A focused and stern Barrera says, “I’m motivated because it's personal. I’m motivated because I want to dedicate this fight to the Latin people. And it's just - it's been there ever since the fight was signed.”

Certainly those who have seen him in camp say that he has been unstoppable. Running up and down the Mexican hills and whittling his skills to a fine point has been his sole mission for the past several months. This fight, he says, “is different” and he claims he is motivated to win. When he speaks of Pacquiao, his brown eyes turn icy and he declares; “I know him. I see him in my sleep. I see him all the time. I know exactly what he does. I know how he fights.”

Manny Pacquiao, perhaps the most loved man in all the Philippines, shrugged off Barrera’s new found spirit and when he was asked what he will do differently in the rematch, he smiled, “For me there's no difference from the first fight to this one coming up on October 6th. Right now, I'm 100% conditioned and I feel good and I feel ready to fight.”

What Barrera wants you to realize is that when he is determined he is still a very intimidating opponent. And at 33 years old with a record of 63-5 (42) KO’s his chances cannot be summarily dismissed. He is a heavy betting underdog for this fight and the bookies don’t like his chances to pull the upset over the phenom from the Philippines. Pacquiao is a bright star with few that can outshine him and most feel that the ending is a foregone conclusion and that it will be a repeat of the first fight – only shorter. Perhaps that helps explain why, with only a few days until the fight, that tickets are still available. Most perceive this fight as Pacquiao’s to lose - and not Barrera’s to win.

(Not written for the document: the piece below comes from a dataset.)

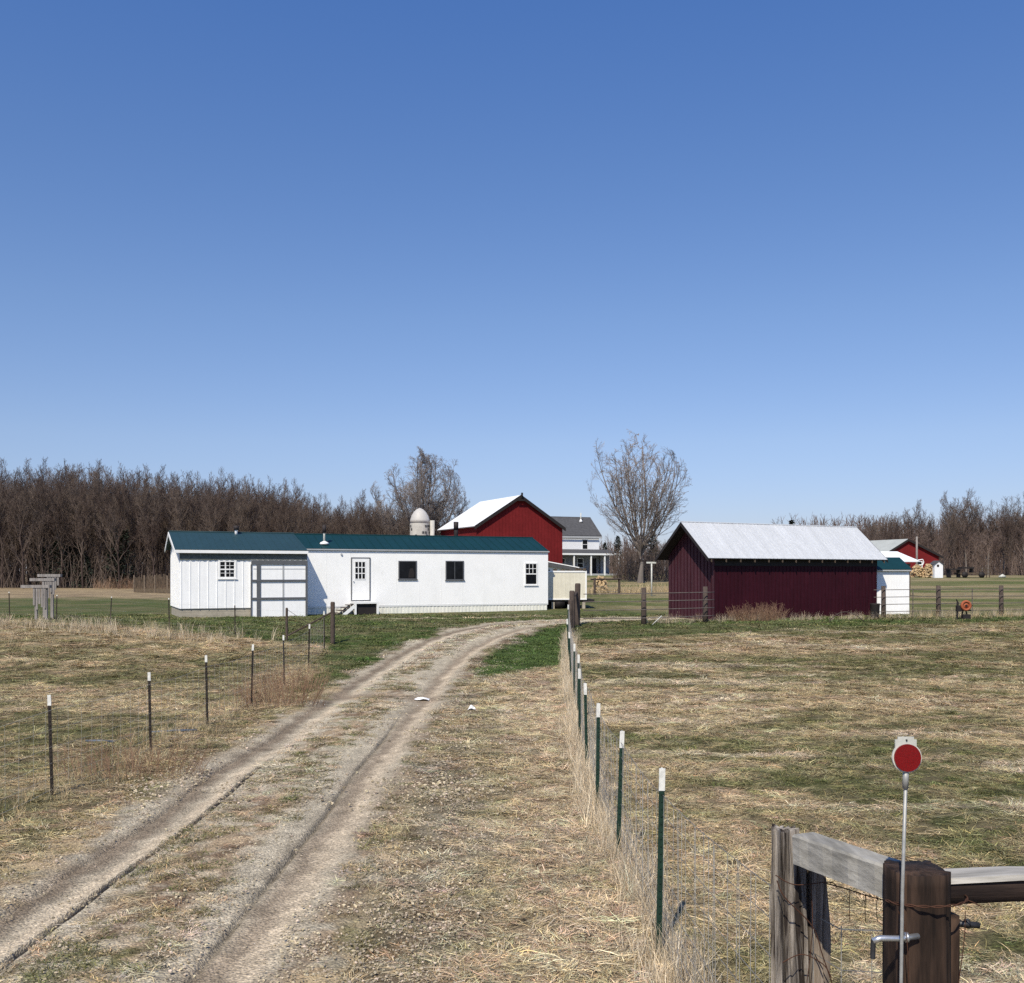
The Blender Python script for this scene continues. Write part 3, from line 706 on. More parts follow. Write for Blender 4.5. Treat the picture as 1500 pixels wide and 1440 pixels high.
rr = mb.build('rail', M['rail_dark'], gb, True); top.build('rail_top', M['rail_pale'], rr)
# hinge pin, bolt, rusty twisted tie, loose wires
mb = MB(); zc = 2.8-533*2.93/F
mb.tube([Vector((1.21, 2.94, zc))-g1, Vector((1.15, 2.92, zc)) - g1, Vector((1.085, 2.91, zc+.004))-g1, Vector((1.064, 2.91, zc-.004))-g1], .009, 10)
mb.disc(Vector((1.172, 2.93, zc))-g1, .015, (1, 0, 0), .008, 14); hp = mb.build('hinge_pin', M['steel'], gb, True)
mb = MB(); mb.tube([Vector((1.066, 2.91, zc+.0))-g1, Vector((1.064, 2.91, zc-.055))-g1], .008, 8); mb.build('pin', M['steel_dark'], hp)
mb = MB(); mb.tube([Vector((1.36, 3.05, zc))-g1, Vector((1.44, 3.04, zc-.004))-g1], .010, 8); mb.disc(Vector((1.405, 3.045, zc))-g1, .014, (1, 0, 0), .012, 6); mb.build('bolt', M['steel_dark'], gb, True)
mb = MB(); zr = 2.8-497*2.92/F
for off in (0, math.pi):
    pts = []
    for i in range(60):
        a = -2.9+i/59*5.8/1.0*.99; q = i/59
        ex, ey = 1.268+.118*math.sin(a*.55+.0), 3.03-.118*math.cos(a*.55)
        pts.append(Vector((ex+.0015*math.cos(i*.5+off), ey, zr+.018*q+.0028*math.sin(i*.5+off)+.012*math.sin(q*3)))-g1)
    mb.tube(pts, .0022, 5)
mb.tube([Vector((1.37, 2.98, zr+.02))-g1, Vector((1.385, 2.95, zr+.018))-g1, Vector((1.40, 2.94, zr+.010))-g1], .002, 5)
mb.build('wire_tie', M['rust'], gb)
mb = MB()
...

But it would be foolhardy to count Barrera out, not yet anyway. As he has aged, the always-candid Barrera has become wiser and more honest with himself. His fighting style has also changed with time. He was once a youthful, come ahead, take-no-prisoners slugger who would take one to give one. But his style has morphed to the point where he is now a suave and slick boxer that possesses a stunningly smooth left jab and exquisite defensive moves coupled with deft footwork. When he is on, as he was the magical night that he embarassed “Prince” Naseem Hamed, he is as close to unbeatable as any fighter you will ever see.

Now, in the certain twilight of a brilliant career, Barrera often offers his opinions to anybody willing to listen - and he’s not overly concerned whether you believe him or not. He’s undergoing his mental and physical preparation for this fight on his own terms. And most importantly, unlike their first fight, in which he was stopped in eleven brutally one-sided rounds, he says this training camp has gone wonderfully.

“Obviously I had a bad night the first time around,” he quietly explains, his voice barely rising much above a whisper. “I'm not going to make any excuses. The first fight was a total meltdown. It was Manny’s night that fight. He took it to me. But this fight, the difference is going to be the inspiration within me. I’m really inspired for this fight and training camp has been real relaxed with no problems. Everything has been going really smooth and great.”

As with most big fights everyone has been trying, in their own subtle way, to pry out of Barrera exactly how he plans on beating a Manny Pacquiao that many feel is close to unbeatable at this particular point.

“Look, it's like any other fight,” he says in a calm and convincing manner. “You know, sometimes experience beats a young guy that’s at his peak and that’s what I have. I have a lot of experience. And it's not whether I can get up to my “A” game or to his level. It's about using my experience and executing my plan and that's what's going to help me be victorious.”

Only one question remains; Can Barrera do it?